Délicat et modeste : voilà deux qualificatifs qui viennent aisément pour décrire le premier film d’Hafsia Herzi, Tu mérites un amour. Délicat d’abord, par la minceur de son intrigue – une rupture amoureuse, et comment on se débrouille après – et par sa façon de se tenir au plus près du cheminement intime de son personnage ; et modeste, par vertu naturaliste de ne jamais chercher à en dire plus que ses personnages, ou à surplomber l’intrigue par le discours.

Hafsia Herzi y interprète Lila, jeune femme fraîchement quittée par un beau gosse immature et infidèle, et qui cherche encore à empêcher l’irréversible. La suite est aisément prédictible ; nous y verrons Lila errer de rencontres en rencontres en tentant de retrouver un peu de la plénitude perdue.

La première séquence nous installe en paysage connu : après ce qu’on imagine être une filature, Lila surprend son ex compagnon sortant de l’appartement d’une autre fille et lui demande des comptes. On voit alors l’actrice sous son jour le plus connu, celui de la pleine expressivité et de la dépense vitale, fut-ce sur le mode de la colère et du désarroi passionnel. Le film rompra rapidement avec nos anticipations et nous révélera l’actrice sous un jour nouveau : rentrée en elle-même, murée dans une mélancolie qui semble incurable, lumineuse dans sa tristesse.

C’est une des grâce du film et de son actrice que de nous faire voir ce sourd travail du deuil et du renoncement, en ce qu’il possède d’erratique et de complètement indéterminé : l’intrigue déroule ainsi tranquillement ce qui constitue la vie après une rupture dans sa quotidienneté la plus fruste, du réconfort amical aux rencontres par appli consommées sans appétit, en passant par les doutes et les rechutes. L’absence de direction nette de l’intrigue, qui – signe du naturalisme – laisse être les situations sans les arraisonner à une finalité narrative, permet de faire ressentir le passage d’un temps lourd, compact, celui qui nous fait passer douloureusement d’un monde à l’autre, d’un monde avec l’être aimé à un monde sans, passage que l’on sait nécessaire et qu’on franchit à reculons. D’où cet aspect vignette du récit, qui voit Lila enchaîner les rencontres sans réelle implication, moments volatils que le film parvient à saisir dans leur fin grain de réel, leur tendre banalité et leur précarité. On gardera longtemps en tête ce rendez-vous culinaire avec un garçon asiatique après une approche culottée de ce dernier dans le parc, ou encore ces jeux de regard avec un garçon à l’allure de mannequin lors d’une soirée, qui se solderont par un fuste coït dans un local d’immeuble.

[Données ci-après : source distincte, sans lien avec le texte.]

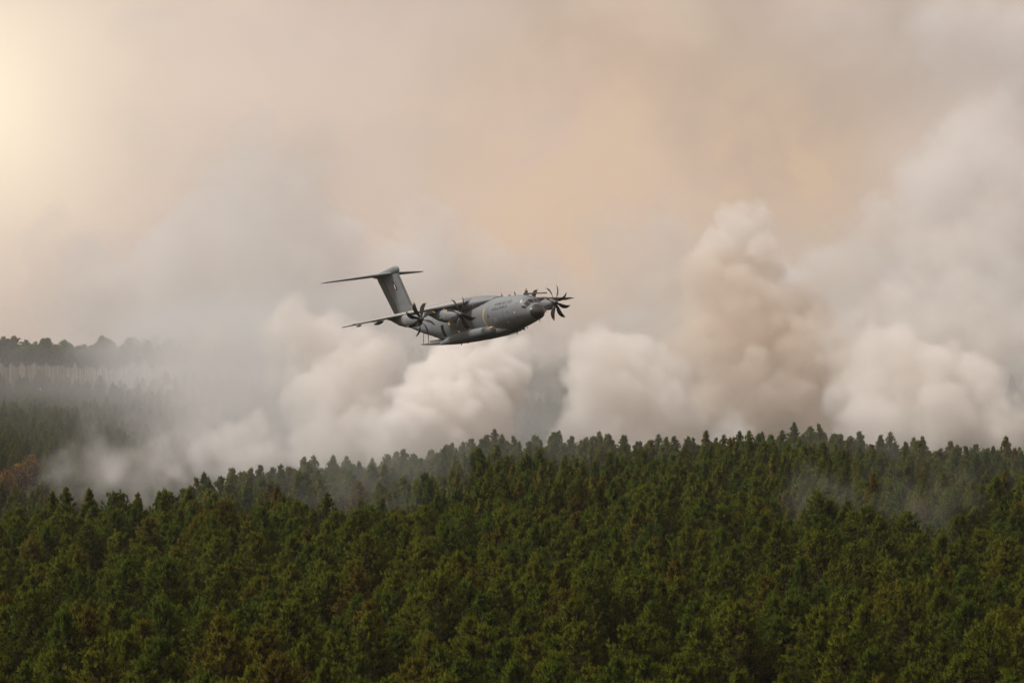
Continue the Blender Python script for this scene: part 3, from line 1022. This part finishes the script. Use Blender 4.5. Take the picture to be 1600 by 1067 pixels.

Hafsia Herzi sait incarner avec justesse cette extrême vulnérabilité qui suit la rupture amoureuse : Lila se meut dans un monde qu’elle ne parvient plus à habiter et qu’elle traverse en passagère passive, jouet des rencontres et des désirs s’effectuant par devers elle. Elle s’offre à qui la veut, apathique et las, et expérimente plusieurs modalités du rapport désirant – du rapport sexuel consommé dans l’urgence à la volupté insistante d’un couple libertin lors d’un séjour bien-être – au travers desquelles elle ne parvient pas à reconstruire l’unité perdue du sentiment amoureux. Chaque nouvelle rencontre parvient à signifier, sans dolorisme, l’insistance du manque de l’autre, parti fuir ses propres démons en Amérique du sud. On songe à ce que Barthes disait, dans Fragments d’un discours amoureux « Or il n’y a d’absence que de l’autre : c’est l’autre qui part, c’est moi qui reste. L’autre est en état de perpétuel départ, de voyage ; il est, par vocation, migrateur, fuyant ; je suis, moi qui aime, par vocation inverse, sédentaire, immobile, à disposition, en attente, tassé sur place, en souffrance, comme un paquet dans un coin perdu de gare. »

Si le film esquisse un dénouement et suggère sur sa fin la possibilité d’une idylle avec le beau personnage du serveur-photographe interprété par Anthony Bajon, une de ses grâces réside dans cette volonté de ne pas imposer de résolution à l’impasse sentimentale présentée ; de ne pas forcer son personnage à guérir en somme.